Begin

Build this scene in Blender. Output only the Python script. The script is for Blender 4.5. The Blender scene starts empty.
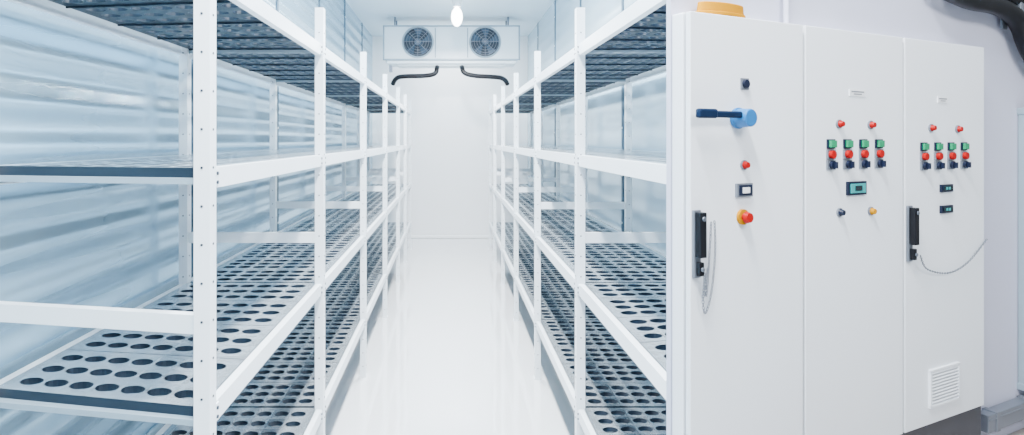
import bpy, bmesh, math
from mathutils import Vector, Matrix
COL = bpy.context.scene.collection
PI = math.pi

# ---------------- materials ----------------
def mat(name, col, rough=0.4, metal=0.0, emit=None, es=0.0, noise=0.0, nscale=6.0, bump=0.0, bscale=(1,1,1), trans=0.0, spec=0.5, coat=0.0, bdist=0.02):
    m = bpy.data.materials.new(name); m.use_nodes = True
    nt = m.node_tree; b = nt.nodes["Principled BSDF"]
    b.inputs["Base Color"].default_value = (*col, 1)
    b.inputs["Roughness"].default_value = rough
    b.inputs["Metallic"].default_value = metal
    b.inputs["Specular IOR Level"].default_value = spec
    b.inputs["Coat Weight"].default_value = coat
    if trans: b.inputs["Transmission Weight"].default_value = trans
    if emit:
        b.inputs["Emission Color"].default_value = (*emit, 1); b.inputs["Emission Strength"].default_value = es
    tc = nt.nodes.new("ShaderNodeTexCoord"); mp = nt.nodes.new("ShaderNodeMapping")
    nt.links.new(tc.outputs["Object"], mp.inputs["Vector"]); mp.inputs["Scale"].default_value = bscale
    n = nt.nodes.new("ShaderNodeTexNoise"); n.inputs["Scale"].default_value = nscale; n.inputs["Detail"].default_value = 4
    nt.links.new(mp.outputs["Vector"], n.inputs["Vector"])
    r = nt.nodes.new("ShaderNodeMapRange")
    r.inputs["To Min"].default_value = max(0, rough - 0.06); r.inputs["To Max"].default_value = min(1, rough + 0.06)
    nt.links.new(n.outputs["Fac"], r.inputs["Value"]); nt.links.new(r.outputs["Result"], b.inputs["Roughness"])
    if noise:
        mx = nt.nodes.new("ShaderNodeMix"); mx.data_type = 'RGBA'
        mx.inputs[6].default_value = (*[c*(1-noise) for c in col], 1); mx.inputs[7].default_value = (*[min(1, c*(1+noise)) for c in col], 1)
        nt.links.new(n.outputs["Fac"], mx.inputs[0]); nt.links.new(mx.outputs[2], b.inputs["Base Color"])
    if bump:
        bp = nt.nodes.new("ShaderNodeBump"); bp.inputs["Strength"].default_value = bump; bp.inputs["Distance"].default_value = bdist
        nt.links.new(n.outputs["Fac"], bp.inputs["Height"]); nt.links.new(bp.outputs["Normal"], b.inputs["Normal"])
    return m

def wall_mat(name, col, dist, metal):
    # softly profiled glossy steel sheet: shallow horizontal swages
    m = bpy.data.materials.new(name); m.use_nodes = True
    nt = m.node_tree; b = nt.nodes["Principled BSDF"]
    b.inputs["Base Color"].default_value = (*col,1); b.inputs["Metallic"].default_value = metal; b.inputs["Roughness"].default_value = 0.25
    tc = nt.nodes.new("ShaderNodeTexCoord")
    mp = nt.nodes.new("ShaderNodeMapping"); mp.inputs["Scale"].default_value = (1,0.10,2.0)
    nt.links.new(tc.outputs["Object"], mp.inputs["Vector"])
    n = nt.nodes.new("ShaderNodeTexNoise"); n.inputs["Scale"].default_value = 1.5; n.inputs["Detail"].default_value = 1.0
    nt.links.new(mp.outputs["Vector"], n.inputs["Vector"])
    wv = nt.nodes.new("ShaderNodeTexWave"); wv.bands_direction = 'Z'; wv.inputs["Scale"].default_value = 1.9; wv.inputs["Distortion"].default_value = 0.5; wv.inputs["Detail"].default_value = 1
    mp2 = nt.nodes.new("ShaderNodeMapping"); mp2.inputs["Scale"].default_value = (0.3,0.08,1)
    nt.links.new(tc.outputs["Object"], mp2.inputs["Vector"]); nt.links.new(mp2.outputs["Vector"], wv.inputs["Vector"])
    ad = nt.nodes.new("ShaderNodeMath"); ad.operation='MULTIPLY_ADD'; ad.inputs[1].default_value = 0.4
    nt.links.new(wv.outputs["Fac"], ad.inputs[0]); nt.links.new(n.outputs["Fac"], ad.inputs[2])
    bp = nt.nodes.new("ShaderNodeBump"); bp.inputs["Strength"].default_value = 1.0; bp.inputs["Distance"].default_value = dist
    nt.links.new(ad.outputs[0], bp.inputs["Height"]); nt.links.new(bp.outputs["Normal"], b.inputs["Normal"])
    return m
M_wall = wall_mat("steel_panel", (0.44,0.645,0.775), 0.055, 0.72)
M_wall2 = wall_mat("steel_panel_pale", (0.54,0.71,0.81), 0.015, 0.45)
M_back = mat("white_panel", (0.90,0.92,0.94), 0.45)
M_ceil = mat("ceiling_white", (0.66,0.78,0.85), 0.5)
M_floor = mat("glossy_floor", (0.80,0.82,0.84), 0.08, noise=0.02, nscale=1.5, coat=0.8)
M_rack = mat("rack_coat", (0.84,0.89,0.93), 0.32, 0.0)
M_shelf = mat("shelf_metal", (0.66,0.73,0.78), 0.22, 0.75, noise=0.06, nscale=3, bump=0.5, bscale=(0.6,5,1), bdist=0.006)
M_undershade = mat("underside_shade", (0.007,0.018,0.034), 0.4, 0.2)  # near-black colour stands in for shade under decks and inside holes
M_slot = mat("slot_dark", (0.02,0.03,0.05), 0.6)
M_seam = mat("seam_slate", (0.04,0.09,0.14), 0.5)
M_cab = mat("cabinet_coat", (0.80,0.83,0.88), 0.5, noise=0.015, nscale=3)
M_outwall = mat("plaster_lilac", (0.56,0.57,0.70), 0.7, noise=0.04, nscale=3)
M_plinth = mat("plinth_grey", (0.05,0.05,0.06), 0.6)
M_conc = mat("concrete", (0.30,0.27,0.26), 0.85, noise=0.15, nscale=9, bump=0.3)
M_black = mat("black_plastic", (0.004,0.0045,0.007), 0.4, spec=0.25)
M_gapshade = mat("gap_shade_black", (0.006,0.007,0.012), 0.7, spec=0.1)
M_navy = mat("black_navy_plastic", (0.006,0.010,0.028), 0.35, spec=0.3)
M_blue = mat("blue_plastic", (0.006,0.13,0.36), 0.3, spec=0.4)
M_red = mat("red_plastic", (0.36,0.0003,0.001), 0.35, spec=0.2)
M_green = mat("green_lens", (0.002,0.24,0.10), 0.35, spec=0.3)
M_yellow = mat("yellow_plastic", (0.50,0.215,0.0), 0.6, spec=0.05)
M_white = mat("white_plastic", (0.80,0.81,0.84), 0.4)
M_bezel = mat("grey_bezel", (0.18,0.20,0.24), 0.35, 0.4)
M_lcd = mat("lcd_green", (0.03,0.30,0.30), 0.3, spec=0.3)
M_lcddark = mat("lcd_dark", (0.005,0.015,0.02), 0.2)
M_chain = mat("chain_metal", (0.16,0.18,0.22), 0.35, 0.7)
M_fan = mat("fan_dark", (0.008,0.015,0.028), 0.5)
M_fanblade = mat("fan_blade_grey", (0.05,0.08,0.12), 0.35, 0.3)
M_evap = mat("evap_white", (0.74,0.81,0.85), 0.4)
M_edge = mat("evap_edge_grey", (0.28,0.36,0.42), 0.4)
M_glow = mat("lamp_glow", (1,1,1), 0.4, emit=(1,0.99,0.97), es=14)

# ---------------- mesh helpers ----------------
def box(bm, s, c=(0,0,0), mi=0, rot=None):
    r = bmesh.ops.create_cube(bm, size=1.0)
    m = Matrix.Translation(Vector(c))
    if rot is not None: m = m @ rot
    m = m @ Matrix.Diagonal((s[0], s[1], s[2], 1))
    bmesh.ops.transform(bm, matrix=m, verts=r['verts'])
    for f in {f for v in r['verts'] for f in v.link_faces}: f.material_index = mi
def cyl(bm, r1, d, c=(0,0,0), axis='Z', r2=None, seg=24, mi=0, cap=True):
    r = bmesh.ops.create_cone(bm, cap_ends=cap, segments=seg, radius1=r1, radius2=r1 if r2 is None else r2, depth=d)
    R = Matrix.Identity(4)
    if axis == 'Y': R = Matrix.Rotation(PI/2, 4, 'X')   # r2 end toward -Y
    if axis == 'X': R = Matrix.Rotation(PI/2, 4, 'Y')
    bmesh.ops.transform(bm, matrix=Matrix.Translation(Vector(c)) @ R, verts=r['verts'])
    for f in {f for v in r['verts'] for f in v.link_faces}: f.material_index = mi
def torus(bm, R, r, M=Matrix.Identity(4), s1=24, s2=8, mi=0, sx=1.0):
    vs = []
    for i in range(s1):
        a = 2*PI*i/s1
        row = []
        for j in range(s2):
            b = 2*PI*j/s2
            row.append(bm.verts.new(M @ Vector(((R + r*math.cos(b))*math.cos(a)*sx, (R + r*math.cos(b))*math.sin(a), r*math.sin(b)))))
        vs.append(row)
    for i in range(s1):
        for j in range(s2):
            f = bm.faces.new((vs[i][j], vs[(i+1)%s1][j], vs[(i+1)%s1][(j+1)%s2], vs[i][(j+1)%s2])); f.material_index = mi
def finish(name, bm, mats, parent=None, loc=(0,0,0), bevel=0.0, smooth=False, label=None, cat=None, kind=None):
    bmesh.ops.recalc_face_normals(bm, faces=bm.faces)
    me = bpy.data.meshes.new(name); bm.to_mesh(me); bm.free()
    for m in (mats if isinstance(mats, (list, tuple)) else [mats]): me.materials.append(m)
    o = bpy.data.objects.new(name, me); COL.objects.link(o); o.location = loc
    if parent: o.parent = parent
    if bevel:
        md = o.modifiers.new("bevel", 'BEVEL'); md.width = bevel; md.segments = 2; md.limit_method = 'ANGLE'
    if smooth:
        for p in me.polygons: p.use_smooth = True
        try: me.set_sharp_from_angle(angle=math.radians(40))
        except Exception: pass
    if label: o["label"] = label
    if cat: o["category"] = cat
    if kind: o["kind"] = kind
    return o
def empty(name, loc, label, cat, rz=0.0, parent=None):
    o = bpy.data.objects.new(name, None); COL.objects.link(o); o.location = loc; o.rotation_euler = (0,0,rz)
    o.empty_display_size = 0.1
    if parent: o.parent = parent
    if label: o["label"] = label
    if cat: o["category"] = cat
    return o
def dup(src, parent=None, loc=None):
    o = src.copy(); COL.objects.link(o)
    if parent: o.parent = parent
    if loc is not None: o.location = loc
    return o
def tube(name, pts, r, m, parent=None, label=None, cat=None, res=6):
    cu = bpy.data.curves.new(name, 'CURVE'); cu.dimensions = '3D'; cu.bevel_depth = r; cu.bevel_resolution = res; cu.use_fill_caps = True
    sp = cu.splines.new('NURBS'); sp.points.add(len(pts)-1)
    for p, q in zip(sp.points, pts): p.co = (*q, 1)
    sp.use_endpoint_u = True; sp.order_u = 3; sp.resolution_u = 8
    t = bpy.data.objects.new("tmp", cu); COL.objects.link(t)
    bpy.context.view_layer.update()
    me = bpy.data.meshes.new_from_object(t.evaluated_get(bpy.context.evaluated_depsgraph_get()))
    bpy.data.objects.remove(t)
    me.materials.clear(); me.materials.append(m); me.name = name
    for p in me.polygons: p.use_smooth = True
    o = bpy.data.objects.new(name, me); COL.objects.link(o)
    if parent: o.parent = parent
    if label: o["label"] = label
    if cat: o["category"] = cat
    return o

# ---------------- room dimensions ----------------
CAMZ = 1.752; WX = 1.385; H = 3.6; YB = 10.37
ANG = math.atan2(0.4147, 0.910)   # control cabinets' facing
ux, uy = 0.910, 0.4147
def pt(u, n, z):  # u along the cabinet row, n behind its front
    return (0.475 + ux*u - uy*n, 1.152 + uy*u + ux*n, z)

def slab(name, s, c, m, kind="structure", label=None):
    bm = bmesh.new(); box(bm, s)
    return finish(name, bm, m, loc=c, kind=kind, label=label)
slab("floor", (5.6, 12.6, 0.1), (1.2, 5.2-1.0, -0.05), M_floor, label="glossy white cold room floor")
slab("ceiling", (5.6, 12.6, 0.1), (1.2, 5.2-1.0, H+0.05), M_ceil, label="white insulated panel ceiling")
slab("wall_left", (0.1, 12.4, H), (-WX-0.05, 4.2, H/2), M_wall, label="pale blue steel insulated panel wall")
slab("wall_right", (0.1, YB-1.72, H), (WX+0.05, (YB+1.72)/2, H/2), M_wall2, label="pale blue steel insulated panel wall")
slab("wall_back", (3.0, 0.1, H), (0, YB+0.06, H/2), M_back, label="plain white insulated end wall")
bm = bmesh.new(); box(bm, (2.5, 0.012, H), (1.25, 0.056, H/2))
ow = finish("wall_front", bm, M_outwall, loc=(0.475, 1.152, 0), kind="structure", label="lilac white painted partition wall behind cabinets")
ow.rotation_euler[2] = ANG
for nm, x in (("trim_1", -WX+0.02), ("trim_2", WX-0.02)):
    bm = bmesh.new(); box(bm, (0.04, YB-1.75, 0.06))
    finish(nm, bm, M_back, loc=(x, (YB+1.75)/2, 0.03), kind="structure", bevel=0.015)
bm = bmesh.new(); box(bm, (2*WX, 0.04, 0.06))
finish("trim_3", bm, M_back, loc=(0, YB-0.02, 0.03), kind="structure", bevel=0.015)
ti = 4
for s in (-1, 1):
    for y in (3.15, 4.66, 6.16, 7.66, 9.16):
        bm = bmesh.new(); box(bm, (0.006, 0.045, H-0.07)); 
        for k in range(9): cyl(bm, 0.008, 0.004, (-s*0.005, 0, -1.5+k*0.38), 'X', seg=10, mi=1)
        finish("trim_%d" % ti, bm, [M_seam, M_rack], loc=(s*(WX-0.004), y, H/2+0.03), kind="structure"); ti += 1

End

● WHAT IS EXPECTED:
Starting at the top of the listing above, reproduce each line up to and including the one with "PI = math.pi"; omit the pictures.

● SOLUTION TO THE PROBLEM:
Build this scene in Blender. Output only the Python script. The script is for Blender 4.5. The Blender scene starts empty.
import bpy, bmesh, math
from mathutils import Vector, Matrix
COL = bpy.context.scene.collection
PI = math.pi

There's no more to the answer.